FS Interviews: FSO Globetrotter

February 5, 2009

I’m starting a new segment in which I’m asking FSOs two questions.  1. Please share your best FS story or greatest FS achievement. 2. What is the biggest foreign policy challenge the U.S. faces?  To open this series, I’ve asked blogger FSO Globetrotter over at FSO Globetrotter: Our Man in Chile.  Here’s what he had to say:

1. That’s a tough one. I haven’t achieved much without the help of so many others, so I’ll just stick to a story. In the waning days of my year in Lahore, Pakistan, I decided to walk through the Old City on foot and see what it was really like.  Since this area was/is off-limits for security concerns, I had never been there before, except once with a posse of military police for an official event with the Imam at the Badshahi mosque.  The Old City was off limits because of its traditional hostility to foreigners, especially westerners. On this particular morning I went to the Old City at dawn, wearing my Pakistani clothing, a Peshwari hat and my beard grown heavy to look less conspicuous.  As I made my way down the narrow back-alleys, the buzz of daily life was beginning.  Tea stalls were selling cups of hot, milky tea to men squatting on the ground.  Once again I found myself in a deserted alley. As I rounded a corner near the Cuckoo’s Nest, an thin, leathery man wearing a dirty outfit and pushing a heavy bicycle called out a greeting “Salaam Alaykum.” I returned the greeting “Wa Alaykum Salaam.” He stopped his bicycle to chat, and we exchanged courtesies. Then he asked me where I was from. “Meh Ahmrica hoon” (I’m American) I said, and tried to anticipate his response.  He broke into a toothy grin and put his palm over his heart in a Pakistani sign of friendship, and said in Urdu “Lets be friends then.”  A few minutes later we parted with pledges of fraternal friendship.

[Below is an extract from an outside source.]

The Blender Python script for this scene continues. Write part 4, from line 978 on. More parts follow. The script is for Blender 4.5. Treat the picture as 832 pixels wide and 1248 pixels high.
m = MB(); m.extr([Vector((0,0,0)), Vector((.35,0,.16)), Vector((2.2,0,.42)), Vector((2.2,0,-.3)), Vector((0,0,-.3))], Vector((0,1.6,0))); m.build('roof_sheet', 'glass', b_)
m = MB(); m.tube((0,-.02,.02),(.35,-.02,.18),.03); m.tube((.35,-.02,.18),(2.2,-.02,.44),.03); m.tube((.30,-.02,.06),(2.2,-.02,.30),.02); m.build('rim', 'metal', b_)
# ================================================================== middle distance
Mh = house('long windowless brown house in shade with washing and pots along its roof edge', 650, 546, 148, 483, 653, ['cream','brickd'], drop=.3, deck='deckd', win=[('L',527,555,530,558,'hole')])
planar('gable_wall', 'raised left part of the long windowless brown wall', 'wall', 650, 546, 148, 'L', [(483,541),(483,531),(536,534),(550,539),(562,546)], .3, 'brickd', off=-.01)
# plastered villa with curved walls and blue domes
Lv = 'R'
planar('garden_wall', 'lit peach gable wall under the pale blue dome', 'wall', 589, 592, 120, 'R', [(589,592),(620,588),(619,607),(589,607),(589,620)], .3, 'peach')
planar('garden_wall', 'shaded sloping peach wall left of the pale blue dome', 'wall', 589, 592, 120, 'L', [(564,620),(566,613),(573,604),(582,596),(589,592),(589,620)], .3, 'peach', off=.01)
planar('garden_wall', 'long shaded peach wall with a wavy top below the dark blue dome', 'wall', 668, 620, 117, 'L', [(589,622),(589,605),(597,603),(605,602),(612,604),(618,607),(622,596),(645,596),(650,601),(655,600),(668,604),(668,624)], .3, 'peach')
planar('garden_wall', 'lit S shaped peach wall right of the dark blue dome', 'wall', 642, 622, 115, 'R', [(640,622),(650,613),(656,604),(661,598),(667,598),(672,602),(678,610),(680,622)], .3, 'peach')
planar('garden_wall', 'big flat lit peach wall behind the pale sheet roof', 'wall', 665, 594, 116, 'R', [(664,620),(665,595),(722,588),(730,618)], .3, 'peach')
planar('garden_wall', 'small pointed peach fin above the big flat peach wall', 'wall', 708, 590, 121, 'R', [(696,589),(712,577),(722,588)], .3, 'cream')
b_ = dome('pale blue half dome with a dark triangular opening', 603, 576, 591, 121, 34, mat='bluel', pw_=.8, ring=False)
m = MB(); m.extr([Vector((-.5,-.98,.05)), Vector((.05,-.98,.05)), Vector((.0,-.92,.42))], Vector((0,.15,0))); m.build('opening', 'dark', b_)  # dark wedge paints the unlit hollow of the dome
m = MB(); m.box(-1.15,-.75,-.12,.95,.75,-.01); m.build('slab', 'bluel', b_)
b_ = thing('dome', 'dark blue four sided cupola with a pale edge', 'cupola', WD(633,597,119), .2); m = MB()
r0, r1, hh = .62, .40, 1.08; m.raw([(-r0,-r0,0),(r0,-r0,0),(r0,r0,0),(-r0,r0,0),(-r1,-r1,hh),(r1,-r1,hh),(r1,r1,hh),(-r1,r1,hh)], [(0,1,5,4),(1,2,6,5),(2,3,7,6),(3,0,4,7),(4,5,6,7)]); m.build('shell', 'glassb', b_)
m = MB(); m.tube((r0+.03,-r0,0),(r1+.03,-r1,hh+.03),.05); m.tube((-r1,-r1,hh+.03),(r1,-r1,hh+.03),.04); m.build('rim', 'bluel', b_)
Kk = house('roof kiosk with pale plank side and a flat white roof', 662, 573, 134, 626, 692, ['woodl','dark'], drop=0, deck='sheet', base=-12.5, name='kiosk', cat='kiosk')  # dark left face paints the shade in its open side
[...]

In this economically challenged old city, where people are naturally suspicious of foreigners, the idea crystallized in my mind that it is the individual encounters like this one that can turn the hearts and minds of people into goodwill. If little experiences like this one could be repeated a thousand fold, what would the world be like?

2. The biggest foreign policy challenge the U.S. faces–and this is strictly a personal opinion, based on my own limited experience in the world–is to tell our story, to help others around the world to understand the freedom and liberty and unlimited potential that each individual in the world can enjoy when they live in a democratic republic such as the United States of America. This little experiment in democracy that started with our founding fathers in the early, desperate days of our nation has grown and flourished to become one of the greatest nations in the world’s history and is a beacon of hope to millions of oppressed and struggling people around the world. Our country is based on the rule of law and firmly embedded in the Constitution and the Bill of Rights that permit personal liberty to each American, the right of the press to freely express the views of all, and the rewards for anybody willing to work hard. Our challenge is to cut through the thick haze of misconceptions and half-truths that are told about The United States of America, and to tell our story, one person at a time, about the limitless potential people and nations can enjoy when the government is truly serving ‘of the people, by the people, for the people.’ I don’t know exactly how we are going to do that, but I know that as the lead foreign affairs branch of the United States, the State Department, and every single Foreign Service Officer and Foreign Service National employee overseas is working very hard every day to tell this story. We need more dedicated men and women to join us in telling America’s story.